Rossini, con una radicalidad supuestamente impropia de un artista popular, despliega una música arrebatadora, estimulante, de contagiosa efervescencia, libre de las servidumbres del sentimentalismo y, lo que resulta aún más sorprendente, independizada también de las exigencias de la moraleja. El maestro Zedda ha afirmado, con la autoridad del sabio estudioso, un dictamen ya indiscutible: el carácter esencialmente abstracto, incluso metafísico, de este genio paradójico, pues siendo rigurosamente incomprendido, logró una muy famosa lista de éxitos inmortales.
El musicólogo, al empuñar la batuta, imprime a la orquesta una vivacidad no reñida con la riqueza de contrastes ni con una peculiar acidez, que contribuye a dotar a la espumosa ligereza de la música de una peculiar profundidad. La orquesta responde impecablemente del misterio de Rossini, emerge del podio y del foso con una fuerza y un entusiasmo que no defraudará a quien se acerque a esta ópera, aunque lo que llega del escenario resulte en gran medida decepcionante.
El coro, normalmente sólido y bien empastado, aparece aquí somnoliento y difuso, tal vez alcanzado por el relajo que se respira en la mansión del nuevo rico. Y los cantantes, que se mueven como actores expertos, están muy lejos del virtuosismo, reconozcamos que diabólico, requerido por el compositor y bien servido por el director y la orquesta. Sus interpretaciones, en conjunto, se despliegan como acercamientos que si en el caso de Raúl Giménez alcanza a veces los matices exigidos, tratándose del Conde de Marco Vinco no es posible vislumbrar sino una sombra de su personaje. A Marie-Ange Todorovitch le falta quizás algo de picardía y agilidad, pero su Clarice está cantada con una meticulosidad, una, cabría decir, seriedad, de la que carecen en general sus compañeros de reparto, en su borroso desplazamiento sobre, o bajo, la música.

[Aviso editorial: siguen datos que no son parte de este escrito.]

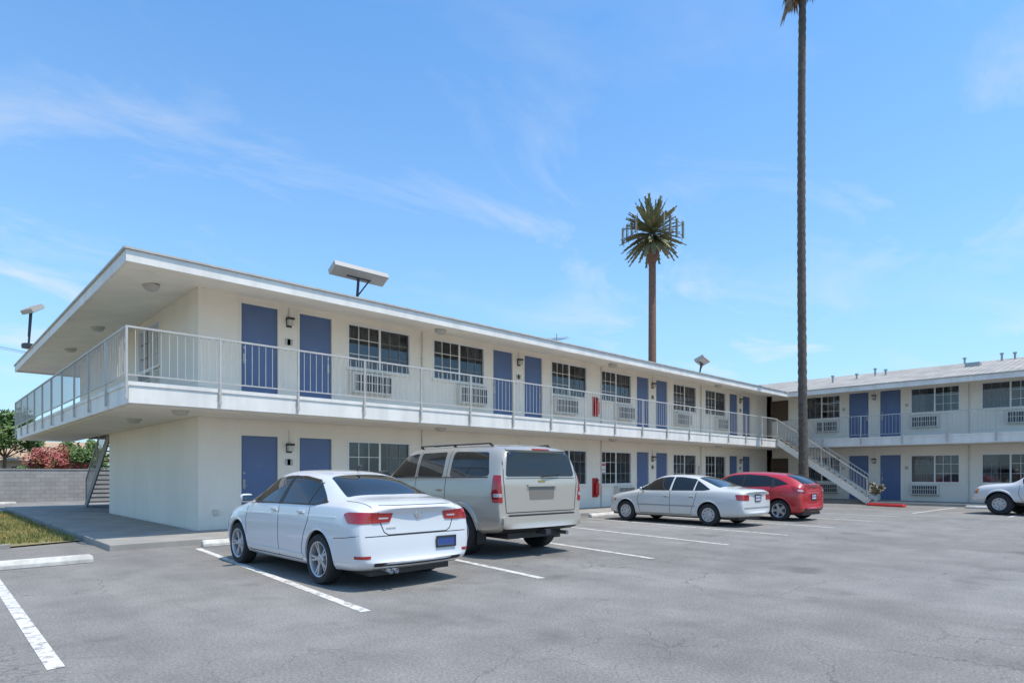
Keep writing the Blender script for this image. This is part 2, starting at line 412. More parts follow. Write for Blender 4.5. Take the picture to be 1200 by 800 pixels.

Pier Luigi Pizzi propone un elegante decorado y un precioso vestuario, situando la trama en el lujoso chalé de un ricachón. Logra un espectáculo vistoso, esforzándose en teatralizar una acción que tiende al estatismo y a la inverosimilitud. Abusa, una práctica que empieza a convertirse en costumbre, de las salidas del escenario y del paseo entre las filas de espectadores; la profusión de centros de atención puede distraer, ya que se nos presenta una piscina con trampolín, varios apartamentos, un jardín y sombrillas, pero se recibe bien en su empeño de poner en escena una obra cuyo interés dramático es un puro pretexto para la música.
Todos fueron educada y sinceramente aplaudidos, sin que llegara a contagiarse del todo el vuelo arrebatado de Rossini, que impone, en la dureza de su levedad, un elenco de cantantes difíciles de encontrar hoy en día.
Producciones como ésta plantean algo decididamente inquietante: la aceptación más o menos sumisa de lo que hay, como si fuera preciso contentarse con aproximaciones a la obra, sin que la obra en cuestión acabe nunca de ser transmitida, recreada, comunicada en todo el esplendor de su potencia. La ópera, un objeto inalcanzable, la cumbre a la que nunca se llega. ¿Por qué?